(No.7, Vol.3, Aug 2013 Vietnam Heritage Magazine)


A funeral procession in Hue in 2013.

I came to Hue [from Hanoi] for the first time early one summer evening. My mother-in-law, a native of Hue, announced that there would be a funeral in her hometown and that she needed to return home to pay her respects, so, if I wanted to come along, I certainly could.
We would not don the morning gowns until early the next day, but relatives had to come ahead of time. As soon as we got off the plane, we grabbed a taxi and went out silently into the night. The car passed Dap Da and then turned into a small hamlet on an alley in Vi Da Village.
The people of Hue have long lived in the lands of lords and kings. Hence, they are as sophisticated and intricate as noblemen in whatever they do.
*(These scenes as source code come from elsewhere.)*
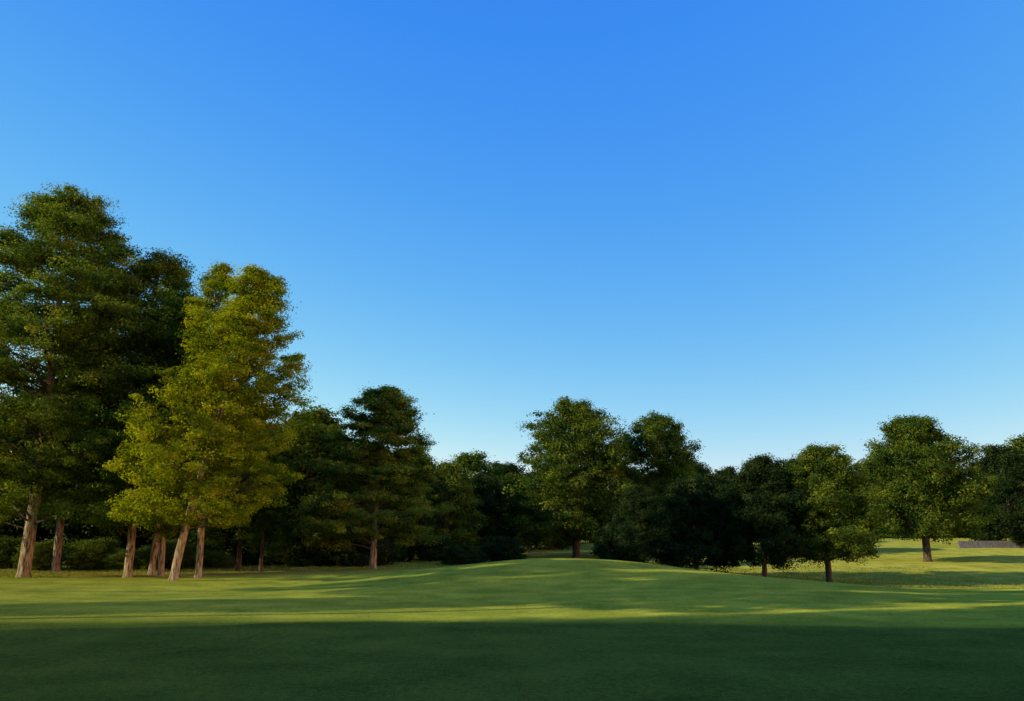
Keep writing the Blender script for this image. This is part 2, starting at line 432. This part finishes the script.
# --- grass tufts in the rough
rng = np.random.default_rng(9)
n = 60000
gx = rng.uniform(-45, 45, n); gy = 44 + 45 * rng.random(n) ** 1.3
keep = (((gx - 4) / 38) ** 2 + ((gy - 40) / 33) ** 2 > 1)
gx, gy = gx[keep], gy[keep]; n = len(gx)
gz = height(gx, gy)
an = rng.uniform(0, 6.28, n); hh = rng.uniform(.05, .16, n); w = rng.uniform(.015, .04, n)
bx, by = np.cos(an) * w, np.sin(an) * w
lx, ly = rng.normal(0, .05, n), rng.normal(0, .05, n)
Q = np.stack([np.stack([gx - bx, gy - by, gz - .01], 1), np.stack([gx + bx, gy + by, gz - .01], 1),
              np.stack([gx + bx * .3 + lx, gy + by * .3 + ly, gz + hh], 1), np.stack([gx - bx * .3 + lx, gy - by * .3 + ly, gz + hh], 1)], 1).reshape(-1, 3)
M_TUFT = foliage_mat('rough_grass', (.11, .15, .02), (.2, .22, .035), (.33, .3, .06), .3)
add_obj('rough_grass', new_mesh('rough_grass', Q, np.arange(len(Q)).reshape(-1, 4), [M_TUFT], smooth=np.zeros(n, bool), attr=np.clip(rng.normal(.5, .25, n), 0, 1)))

# ------------------------------------------------------------ light
w = bpy.data.worlds.new('World'); scene.world = w; w.use_nodes = True
N = w.node_tree.nodes; L = w.node_tree.links; N.clear()
sky = N.new('ShaderNodeTexSky'); sky.sky_type = 'NISHITA'; sky.sun_disc = False
sky.sun_elevation = SUN_EL; sky.sun_rotation = SUN_ROT
sky.air_density = 1.0; sky.dust_density = 0.3; sky.ozone_density = 2.0; sky.altitude = 0
bg = N.new('ShaderNodeBackground'); bg.inputs['Strength'].default_value = 0.13
out = N.new('ShaderNodeOutputWorld')
sep = N.new('ShaderNodeSeparateColor'); com = N.new('ShaderNodeCombineColor')
L.new(sky.outputs[0], sep.inputs[0])
for ch, (A, p) in enumerate([(0.54, 1.7), (1.56, .9), (6.4, .06)]):
    pw = N.new('ShaderNodeMath'); pw.operation = 'POWER'; pw.inputs[1].default_value = p
    ml = N.new('ShaderNodeMath'); ml.operation = 'MULTIPLY'; ml.inputs[1].default_value = A
    L.new(sep.outputs[ch], pw.inputs[0]); L.new(pw.outputs[0], ml.inputs[0]); L.new(ml.outputs[0], com.inputs[ch])
L.new(com.outputs[0], bg.inputs[0]); L.new(bg.outputs[0], out.inputs[0])

sl = bpy.data.lights.new('sun', 'SUN'); sl.energy = 5.0; sl.angle = math.radians(0.5); sl.color = (1.0, 0.85, 0.54)
so = bpy.data.objects.new('sun', sl); scene.collection.objects.link(so)
dv = Vector((TO_SUN.x * math.cos(SUN_EL), TO_SUN.y * math.cos(SUN_EL), math.sin(SUN_EL)))
so.rotation_euler = dv.to_track_quat('Z', 'Y').to_euler(); so.location = (-60, -30, 40)

# ------------------------------------------------------------ camera
cd = bpy.data.cameras.new('camera'); cd.lens = 28; cd.sensor_width = 36; cd.clip_end = 6000; cd.clip_start = .1
co = bpy.data.objects.new('camera', cd); scene.collection.objects.link(co)
co.location = (0, 0, 2.4 + hz(0, 0)); co.rotation_euler = (math.radians(90 + 13.4), 0, 0)
scene.camera = co
scene.view_settings.view_transform = 'Standard'; scene.view_settings.look = 'None'; scene.view_settings.exposure = 0
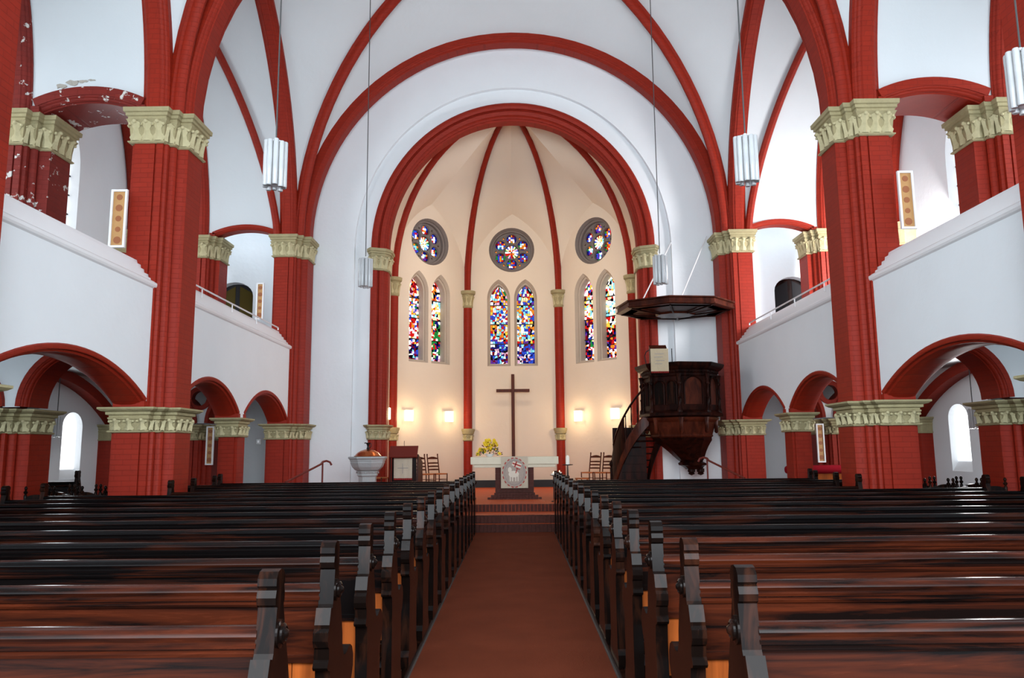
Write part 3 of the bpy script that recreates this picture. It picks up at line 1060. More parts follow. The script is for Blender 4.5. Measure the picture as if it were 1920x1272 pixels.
def rose_window(idx, mid, e, nin, seed, bright):
    def P(s_, d, z):
        q = mid + e * s_ - nin * d
        return (q.x, q.y, z)
    w_ = empty('window_%d' % idx)
    struct(w_)
    def circ(c, r, n=24, a0=0.0):
        return [(c[0] + r * cos(a0 + 2 * PI * i / n), c[1] + r * sin(a0 + 2 * PI * i / n)) for i in range(n)]
    C0 = (0, ROSE_Z)
    b = MB()
    b.prism(circ(C0, ROSE_R * 0.97, 32), 0.40, 0.42, 0, lambda p, d: P(p[0], d, p[1]))
    b.build('lead', M_LEAD, w_)
    fr = MB()
    lo, lm, li = circ(C0, 0.80, 40), circ(C0, 0.74, 40), circ(C0, 0.69, 40)
    n = 40
    vs = [P(a, -0.0, z) for a, z in lo] + [P(a, 0.10, z) for a, z in lm] + [P(a, 0.14, z) for a, z in lm] + [P(a, 0.17, z) for a, z in li] + [P(a, 0.42, z) for a, z in li]
    fr.add(vs, [(k * n + i, k * n + (i + 1) % n, (k + 1) * n + (i + 1) % n, (k + 1) * n + i) for k in range(4) for i in range(n)])
    fr.build('frame', M_TRAC, w_)
    # plate tracery
    foils = [(0.46 * cos(PI / 2 + k * PI / 3), ROSE_Z + 0.46 * sin(PI / 2 + k * PI / 3)) for k in range(6)]
    loops = [circ(C0, 0.70, 48), circ(C0, 0.265, 24)] + [circ(c, 0.185, 18) for c in foils]
    for k in range(6):
        a = k * PI / 3
        loops.append(circ((0.56 * cos(a), ROSE_Z + 0.56 * sin(a)), 0.055, 3, a))
    V3 = [[Vector((x, z, 0)) for x, z in l] for l in loops]
    flat = [p for l in V3 for p in l]
    tris = tessellate_polygon(V3)
    tr = MB()
    for d in (0.27, 0.36):
        tr.add([P(p.x, d, p.y) for p in flat], tris)
    for l in loops[1:]:
        n = len(l)
        tr.add([P(x, 0.27, z) for x, z in l] + [P(x, 0.36, z) for x, z in l], [(i, (i + 1) % n, n + (i + 1) % n, n + i) for i in range(n)])
    for c, rr in [(C0, 0.285)] + [(c, 0.20) for c in foils]:
        ring = circ(c, rr, 24)
        ring.append(ring[0])
        tr.tube([P(x, 0.265, z) for x, z in ring], 0.02, 6)
    tr.build('tracery', M_TRAC, w_, smooth=False)
    rnd = random.Random(seed)
    g = MB()

    def piece(pts, key):
        q = [P(a, 0.37, z) for a, z in pts]
        q2 = [P(a, 0.40, z) for a, z in pts]
        m_ = len(q)
        g.add(q + q2, [tuple(range(m_))] + [(i, m_ + i, m_ + (i + 1) % m_, (i + 1) % m_) for i in range(m_)], GKEYS.index(key))
    for k in range(12):
        a = 2 * PI * k / 12
        for r0, r1, w0, w1, pal in ((0.03, 0.11, .16, .20, ['red', 'orange', 'white'] if not bright else ['white', 'yellow', 'white']),
                                    (0.12, 0.235, .20, .11, ['white', 'cream', 'pink', 'red'] if not bright else ['white', 'white', 'cyan', 'cream'])):
            piece([(r0 * cos(a - w0), ROSE_Z + r0 * sin(a - w0)), (r1 * cos(a - w1), ROSE_Z + r1 * sin(a - w1)), (r1 * cos(a + w1), ROSE_Z + r1 * sin(a + w1)), (r0 * cos(a + w0), ROSE_Z + r0 * sin(a + w0))], rnd.choice(pal))
        a += PI / 12
        piece([(0.14 * cos(a), ROSE_Z + 0.14 * sin(a)), (0.24 * cos(a - .12), ROSE_Z + 0.24 * sin(a - .12)), (0.24 * cos(a + .12), ROSE_Z + 0.24 * sin(a + .12))], rnd.choice(['blue', 'green', 'dred', 'violet', 'red']))
    for c in foils:
        for i in range(5):
            for j in range(5):
                u0, u1, v0, v1 = -1 + i * .4, -1 + (i + 1) * .4, -1 + j * .4, -1 + (j + 1) * .4
                if ((u0 + u1) / 2) ** 2 + ((v0 + v1) / 2) ** 2 > 1.0: continue
                jt = lambda: rnd.uniform(-.05, .05)
                pal = ['white', 'white', 'red', 'violet', 'orange', 'cyan', 'blue'] if (abs(u0 + u1) < 1 and abs(v0 + v1) < 1) else ['dred', 'violet', 'blue', 'dblue', 'orange', 'dblue', 'green']
                piece([(c[0] + (u + jt()) * .172, c[1] + (v + jt()) * .172) for u, v in ((u0 + .04, v0 + .04), (u1 - .04, v0 + .04), (u1 - .04, v1 - .04), (u0 + .04, v1 - .04))], rnd.choice(pal))
    for k in range(6):
        a = k * PI / 3
        piece(circ((0.56 * cos(a), ROSE_Z + 0.56 * sin(a)), 0.05, 3, a), 'orange')
    tag(g.build('pane', GMATS, w_), kind='stuff')


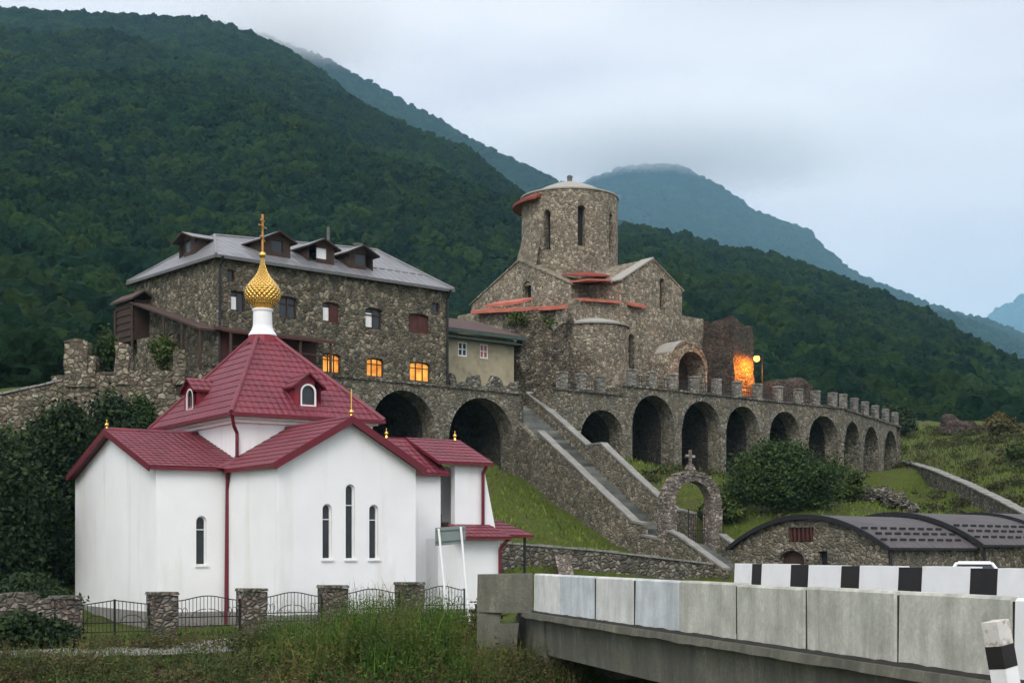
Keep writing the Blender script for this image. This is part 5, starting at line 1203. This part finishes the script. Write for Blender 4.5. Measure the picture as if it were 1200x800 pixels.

Although the average income of people in Hue is lower in comparison with that of other cities and despite the fact that the home at which I attended the funeral was just as plebeian as numerous other families’ in the city, the funeral was nevertheless extremely elaborate and protracted.
The first anomaly of funerary customs among the people of Hue is that they leave the coffin in the home for over a week. This is to allow them to wait for busy relatives from afar to return so that the latter are able to offer incense. Government law only permits leaving the body of the deceased person out for 48 hours, but relatives in Hue go ahead and place the coffin in the home for up to 30 days. One of the techniques with which they preserve the body is to pour in sand and clay to tightly cover the inside of the coffin and then add to it various secret family concoctions prepared by undertakers in Hue. Thus, the corpse does not exude odours outside the coffin.
Among the numerous undertakers in the imperial city of Hue, Mr Chau Can occupies nearly the entire market share for funerals. That morning I met Mr Can — a man beyond his 80th birthday and thus empowered to don the long-flowing red silk gown speckled in gold, golden turban, and white trousers. He commands a funerary team of several dozen men who also wear antiquated garb like his but in different colours: blue gown, red cloth cap, and white trousers, the cuffs of which are a dazzling multi-hued red. Mr Can orchestrates the ceremony and the shrouding of the body all the way up to the point when they take the departed high up into the mountains. (Hue people have a custom of burying the deceased high in the mountains).
The coffin is overly ponderous because of the sand stuffed into it, plus the abundant sticks of incense burning on its lids. It takes up to several dozen people to carry it on a single pole. At that time, Mr Can seemed like a musical conductor. He stood at the head of the coffin sedately crying out loud authoritative words in the local dialect, which I could hardly understand. After his calls, the team of family members lifted the pole with such synchronization that not a single stick of incense was disturbed. They then maneuvered left and right in this manner all the way up until they had scaled the mountain.


At a funeral in Hue in 2013. The coffin is to be taken into the grave.
Photos: Canh Tang

The most striking scene in the funerals of Hue people is when they sing while pummelling. After placing the coffin in the ground and covering it with earth, the team of local pole-bearers must grab cudgels and pound the earth firm. They walk in a circle around the grave, holding the cudgel in front of their faces and pummelling the earth as they sing in harmony with the beat of their strikes. The content of their folk singing speaks of the person who had passed away. I could not understand the words clearly, but the tune of the singing was thoroughly upbeat and, listening to it for a while, I memorized the tune and could sing along. The people working with Mr Can were adolescents. They moved rhythmically as they beat and sing. Their faces smiled joyously in the scalding sunlight. It seemed more like a festival procession than a funeral. There was no lugubrious sobbing, dishevelling the head and pulling out hair, or bewailing like people from the North.